Wouldn't it be wonderful if you could spare them from all suffering?  No, it wouldn't.  They would not evolve as human beings and would remain shallow, identified with the external form of things.  Suffering drives you deeper.  The paradox is that suffering is caused by identification with form and erodes identification with form.  A lot of it is caused by the ego, although eventually suffering destroys the ego - but not until you suffer consciously.

Humanity is destined to go beyond suffering, but not in the way the ego thinks.  One of the ego's many erroneous assumptions, one of its many deluded thoughts is "I should not have to suffer."  Sometimes the thought gets transferred to someone close to you: "My child should not have to suffer."  That thought itself lies at the root of suffering.  Suffering has a noble purpose: the evolution of consciousness and the burning up of the ego.  The man on the cross is an archetypal image.  He is every man and every woman.  As long as you resist suffering, it is a slow process because the resistance creates more ego to burn up.  When you accept suffering, however, there is an acceleration of that process which is brought about by the fact that you suffer consciously.  You can accept suffering for yourself, or you can accept it for someone else, such as your child or parent.  In the midst of conscious suffering, there is already the transmutation.  The fire of suffering becomes the light of consciousness.
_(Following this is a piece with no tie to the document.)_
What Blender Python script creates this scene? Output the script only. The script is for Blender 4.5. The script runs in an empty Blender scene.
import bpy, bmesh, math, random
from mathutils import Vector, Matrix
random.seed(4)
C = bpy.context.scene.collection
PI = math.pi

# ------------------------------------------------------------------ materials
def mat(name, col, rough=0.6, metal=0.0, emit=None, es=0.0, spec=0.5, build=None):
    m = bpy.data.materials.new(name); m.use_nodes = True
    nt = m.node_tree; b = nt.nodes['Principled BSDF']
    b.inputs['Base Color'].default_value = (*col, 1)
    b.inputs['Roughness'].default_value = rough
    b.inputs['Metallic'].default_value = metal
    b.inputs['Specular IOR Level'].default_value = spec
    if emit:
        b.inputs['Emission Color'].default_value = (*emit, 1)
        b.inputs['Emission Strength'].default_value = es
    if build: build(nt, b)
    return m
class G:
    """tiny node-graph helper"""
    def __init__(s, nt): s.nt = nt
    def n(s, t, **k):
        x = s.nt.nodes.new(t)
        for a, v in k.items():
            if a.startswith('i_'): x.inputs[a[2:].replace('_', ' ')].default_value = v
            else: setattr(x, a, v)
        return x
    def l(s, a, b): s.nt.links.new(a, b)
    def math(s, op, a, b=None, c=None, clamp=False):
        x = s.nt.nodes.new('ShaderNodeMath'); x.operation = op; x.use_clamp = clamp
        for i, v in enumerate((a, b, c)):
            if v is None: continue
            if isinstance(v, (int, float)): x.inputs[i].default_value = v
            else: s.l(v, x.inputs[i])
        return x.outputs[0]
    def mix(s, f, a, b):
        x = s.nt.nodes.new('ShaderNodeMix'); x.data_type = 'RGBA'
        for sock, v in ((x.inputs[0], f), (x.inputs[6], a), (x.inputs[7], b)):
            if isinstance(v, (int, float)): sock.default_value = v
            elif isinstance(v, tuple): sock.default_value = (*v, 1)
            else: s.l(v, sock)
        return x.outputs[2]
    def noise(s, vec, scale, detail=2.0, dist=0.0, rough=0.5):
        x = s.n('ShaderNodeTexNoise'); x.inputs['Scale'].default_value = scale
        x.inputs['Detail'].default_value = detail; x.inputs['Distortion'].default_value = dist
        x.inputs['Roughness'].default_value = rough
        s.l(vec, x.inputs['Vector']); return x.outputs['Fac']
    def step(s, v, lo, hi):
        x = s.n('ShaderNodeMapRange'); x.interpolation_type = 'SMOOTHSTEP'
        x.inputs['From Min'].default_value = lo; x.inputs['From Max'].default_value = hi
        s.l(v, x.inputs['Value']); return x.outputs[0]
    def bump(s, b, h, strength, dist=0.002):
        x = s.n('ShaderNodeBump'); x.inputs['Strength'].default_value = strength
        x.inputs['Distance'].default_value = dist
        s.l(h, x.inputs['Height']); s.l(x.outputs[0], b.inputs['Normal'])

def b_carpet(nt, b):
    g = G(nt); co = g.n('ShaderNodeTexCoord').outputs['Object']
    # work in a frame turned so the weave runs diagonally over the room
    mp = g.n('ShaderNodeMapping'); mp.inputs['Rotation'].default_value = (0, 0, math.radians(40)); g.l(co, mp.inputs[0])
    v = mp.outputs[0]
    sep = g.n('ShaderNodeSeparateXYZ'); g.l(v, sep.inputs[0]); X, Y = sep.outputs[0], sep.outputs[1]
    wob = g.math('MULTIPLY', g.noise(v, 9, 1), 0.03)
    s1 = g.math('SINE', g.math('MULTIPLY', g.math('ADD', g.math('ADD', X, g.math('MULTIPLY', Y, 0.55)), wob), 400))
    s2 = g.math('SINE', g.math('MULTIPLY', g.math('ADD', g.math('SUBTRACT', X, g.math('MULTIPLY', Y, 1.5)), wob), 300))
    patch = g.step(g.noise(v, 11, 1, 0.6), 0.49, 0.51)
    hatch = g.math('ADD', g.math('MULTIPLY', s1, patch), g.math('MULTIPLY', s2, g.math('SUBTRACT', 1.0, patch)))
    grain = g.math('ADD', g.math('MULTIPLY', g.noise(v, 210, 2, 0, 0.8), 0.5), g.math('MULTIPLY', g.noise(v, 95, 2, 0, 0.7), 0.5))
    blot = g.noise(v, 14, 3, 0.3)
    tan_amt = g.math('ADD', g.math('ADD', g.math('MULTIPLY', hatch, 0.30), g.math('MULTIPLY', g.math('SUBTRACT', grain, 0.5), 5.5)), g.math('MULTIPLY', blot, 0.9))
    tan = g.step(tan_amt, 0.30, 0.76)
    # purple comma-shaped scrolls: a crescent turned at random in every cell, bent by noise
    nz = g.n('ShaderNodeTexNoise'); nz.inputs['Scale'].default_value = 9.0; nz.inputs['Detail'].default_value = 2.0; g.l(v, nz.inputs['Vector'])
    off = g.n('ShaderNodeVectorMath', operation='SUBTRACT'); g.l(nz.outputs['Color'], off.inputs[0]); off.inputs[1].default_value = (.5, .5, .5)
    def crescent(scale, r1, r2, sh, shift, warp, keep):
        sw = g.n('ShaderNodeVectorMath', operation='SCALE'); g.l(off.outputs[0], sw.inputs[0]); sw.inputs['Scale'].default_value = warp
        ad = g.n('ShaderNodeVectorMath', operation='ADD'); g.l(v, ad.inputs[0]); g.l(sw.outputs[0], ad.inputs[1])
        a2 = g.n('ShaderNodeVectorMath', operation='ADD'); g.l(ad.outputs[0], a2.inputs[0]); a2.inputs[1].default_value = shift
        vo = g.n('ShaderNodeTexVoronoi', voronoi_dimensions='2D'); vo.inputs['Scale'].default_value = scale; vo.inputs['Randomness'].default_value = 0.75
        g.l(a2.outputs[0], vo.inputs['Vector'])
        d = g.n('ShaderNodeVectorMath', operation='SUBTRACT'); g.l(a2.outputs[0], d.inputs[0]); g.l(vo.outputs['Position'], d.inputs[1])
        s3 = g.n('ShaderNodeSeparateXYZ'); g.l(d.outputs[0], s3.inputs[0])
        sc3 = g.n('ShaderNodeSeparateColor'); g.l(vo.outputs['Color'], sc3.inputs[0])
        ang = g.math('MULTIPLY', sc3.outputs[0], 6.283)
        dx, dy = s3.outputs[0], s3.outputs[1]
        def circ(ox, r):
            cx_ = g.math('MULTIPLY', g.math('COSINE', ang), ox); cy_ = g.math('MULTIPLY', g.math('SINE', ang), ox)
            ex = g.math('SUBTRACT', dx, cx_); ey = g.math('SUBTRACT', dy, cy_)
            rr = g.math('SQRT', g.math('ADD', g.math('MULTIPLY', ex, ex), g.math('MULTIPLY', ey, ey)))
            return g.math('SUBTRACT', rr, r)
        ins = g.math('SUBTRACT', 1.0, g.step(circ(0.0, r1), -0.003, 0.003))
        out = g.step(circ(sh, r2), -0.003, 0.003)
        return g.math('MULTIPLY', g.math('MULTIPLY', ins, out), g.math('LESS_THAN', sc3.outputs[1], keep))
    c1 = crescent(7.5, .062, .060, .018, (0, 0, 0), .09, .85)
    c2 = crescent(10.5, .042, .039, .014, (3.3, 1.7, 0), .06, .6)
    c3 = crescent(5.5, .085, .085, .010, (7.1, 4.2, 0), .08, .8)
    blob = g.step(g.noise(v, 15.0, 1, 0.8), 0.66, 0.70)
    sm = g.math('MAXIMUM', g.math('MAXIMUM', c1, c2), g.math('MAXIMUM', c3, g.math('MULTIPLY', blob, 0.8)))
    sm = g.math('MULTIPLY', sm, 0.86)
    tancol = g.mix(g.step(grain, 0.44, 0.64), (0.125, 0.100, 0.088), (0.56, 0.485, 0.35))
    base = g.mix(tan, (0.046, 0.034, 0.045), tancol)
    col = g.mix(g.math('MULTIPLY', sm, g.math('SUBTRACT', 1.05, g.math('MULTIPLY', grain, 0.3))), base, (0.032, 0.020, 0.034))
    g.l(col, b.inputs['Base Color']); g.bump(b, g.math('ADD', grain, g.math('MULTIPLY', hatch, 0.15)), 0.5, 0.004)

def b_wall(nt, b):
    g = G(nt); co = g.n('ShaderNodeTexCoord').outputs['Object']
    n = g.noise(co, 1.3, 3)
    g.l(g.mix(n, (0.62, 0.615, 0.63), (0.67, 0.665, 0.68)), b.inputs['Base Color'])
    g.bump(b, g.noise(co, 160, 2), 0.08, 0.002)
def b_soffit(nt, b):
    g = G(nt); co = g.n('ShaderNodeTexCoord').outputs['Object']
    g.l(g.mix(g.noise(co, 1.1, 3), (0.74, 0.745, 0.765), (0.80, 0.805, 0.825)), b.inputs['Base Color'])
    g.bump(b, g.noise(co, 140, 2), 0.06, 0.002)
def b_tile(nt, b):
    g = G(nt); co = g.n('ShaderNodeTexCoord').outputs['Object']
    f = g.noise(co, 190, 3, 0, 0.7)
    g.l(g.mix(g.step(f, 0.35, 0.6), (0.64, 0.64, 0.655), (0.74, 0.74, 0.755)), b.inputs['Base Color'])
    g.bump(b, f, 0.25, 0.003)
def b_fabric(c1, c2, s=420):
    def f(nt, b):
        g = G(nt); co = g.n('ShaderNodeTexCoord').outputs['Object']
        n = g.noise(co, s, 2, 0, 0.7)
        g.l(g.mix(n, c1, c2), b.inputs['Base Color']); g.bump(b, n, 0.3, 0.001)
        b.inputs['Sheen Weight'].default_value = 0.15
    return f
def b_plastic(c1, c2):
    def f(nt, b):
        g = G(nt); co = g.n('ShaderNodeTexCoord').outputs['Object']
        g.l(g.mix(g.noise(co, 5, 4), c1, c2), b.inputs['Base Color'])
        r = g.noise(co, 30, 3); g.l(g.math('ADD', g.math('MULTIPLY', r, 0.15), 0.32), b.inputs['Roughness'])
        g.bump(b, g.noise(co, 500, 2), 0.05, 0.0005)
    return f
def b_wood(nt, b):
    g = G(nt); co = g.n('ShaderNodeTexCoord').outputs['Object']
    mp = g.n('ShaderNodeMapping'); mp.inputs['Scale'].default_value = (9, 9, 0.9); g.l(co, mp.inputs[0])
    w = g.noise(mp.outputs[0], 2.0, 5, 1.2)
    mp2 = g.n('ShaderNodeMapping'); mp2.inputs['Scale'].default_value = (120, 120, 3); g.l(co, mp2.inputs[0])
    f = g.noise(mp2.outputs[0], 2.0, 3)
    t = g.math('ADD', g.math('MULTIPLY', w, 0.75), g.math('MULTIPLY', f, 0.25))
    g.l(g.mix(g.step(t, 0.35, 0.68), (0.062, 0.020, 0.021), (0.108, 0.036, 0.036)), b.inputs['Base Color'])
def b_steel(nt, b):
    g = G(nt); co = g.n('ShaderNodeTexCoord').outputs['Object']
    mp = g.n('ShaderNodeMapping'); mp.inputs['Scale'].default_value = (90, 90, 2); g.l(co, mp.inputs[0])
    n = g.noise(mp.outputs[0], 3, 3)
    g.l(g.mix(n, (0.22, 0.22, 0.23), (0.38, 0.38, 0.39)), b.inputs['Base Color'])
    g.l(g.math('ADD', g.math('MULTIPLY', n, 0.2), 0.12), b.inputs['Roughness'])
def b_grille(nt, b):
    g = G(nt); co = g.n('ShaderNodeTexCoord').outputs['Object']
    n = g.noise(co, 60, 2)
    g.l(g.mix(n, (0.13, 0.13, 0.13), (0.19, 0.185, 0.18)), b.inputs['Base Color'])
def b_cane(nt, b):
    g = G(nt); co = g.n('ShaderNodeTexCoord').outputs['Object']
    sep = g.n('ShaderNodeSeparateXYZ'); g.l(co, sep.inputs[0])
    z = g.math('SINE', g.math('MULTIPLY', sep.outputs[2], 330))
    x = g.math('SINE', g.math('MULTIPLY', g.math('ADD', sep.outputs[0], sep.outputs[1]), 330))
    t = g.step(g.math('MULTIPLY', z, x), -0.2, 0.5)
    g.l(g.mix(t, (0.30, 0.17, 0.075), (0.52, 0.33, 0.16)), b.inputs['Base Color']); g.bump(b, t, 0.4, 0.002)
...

The ego says, "I shouldn't have to suffer," and that thought makes you suffer so much more.  It is a distortion of the truth, which is always paradoxical.  The truth is that you need to say yes to suffering before you can transcend it.

5 comments:

Tiny le Chef said...

Sarah, don't listen to that new-agey shit! You are a beautiful person, and you DO deserve to share your life and love with a baby. I believe very strongly in karma and getting back what you put out, but I recognize that certain things don't fit into that pattern and are just fucking unfair. I know that all the love and energy that you have put into having this child will come back to you in a stronger way. I am lucky enough to still have my mother, and you are in my heart today...well, you are everyday, but today I'm sending extra love.

Not on Fire said...

I too have read "A New Earth" and I downloaded the evening classes from iTunes. I found it extremely helpful. It is not an instant cure for every negative thought but I am much happier and more present.

I hope that it helps you too!

Sonya said...

I am reading the same book and it is really enlightening. I completely understand your comments on finding out pregnancy news from someone. I have two friends from work who got pregnant within months of each other both who had no trouble. I couldn't even go to the baby shower because it's too hard. Allow yourself that. You can't help the way you feel. I am happy for them but it's hard.

Anonymous said...

Oh Sarah - Cut yourself some slack on the being happy for others deal. No one who hasn't struggled with fertility will get it and those that have get it all to well. I was telling a friend the other week how "bad" I am for feeling the exact same way about other pregnant women and I have a child with more on the way, but the road to get there was a long hard one with difficult choices. I have no advise, but think that after the ttc journey you've had and the outcome, I'd be more worried about you if you didn't feel like you do.
As I've said many times, the fertility/infertily process takes a steep toll financially, physically, and emotionally. Take care and again, give yourself a break. What you have been through IS and has been harder than anyone can imagine. Deb (Deb2You2)

Aimee said...

Sarah... Can I give you a huge hug? I really understand how you feel, even though I don't suffer from infertility. I can imagine the anger you feel and how it hurts like hell. It's downright unfair, esp. after trying for years. I hope one day your dream of becoming a momma will come true. Mostly, I truely wish you the best of happiness, always!!!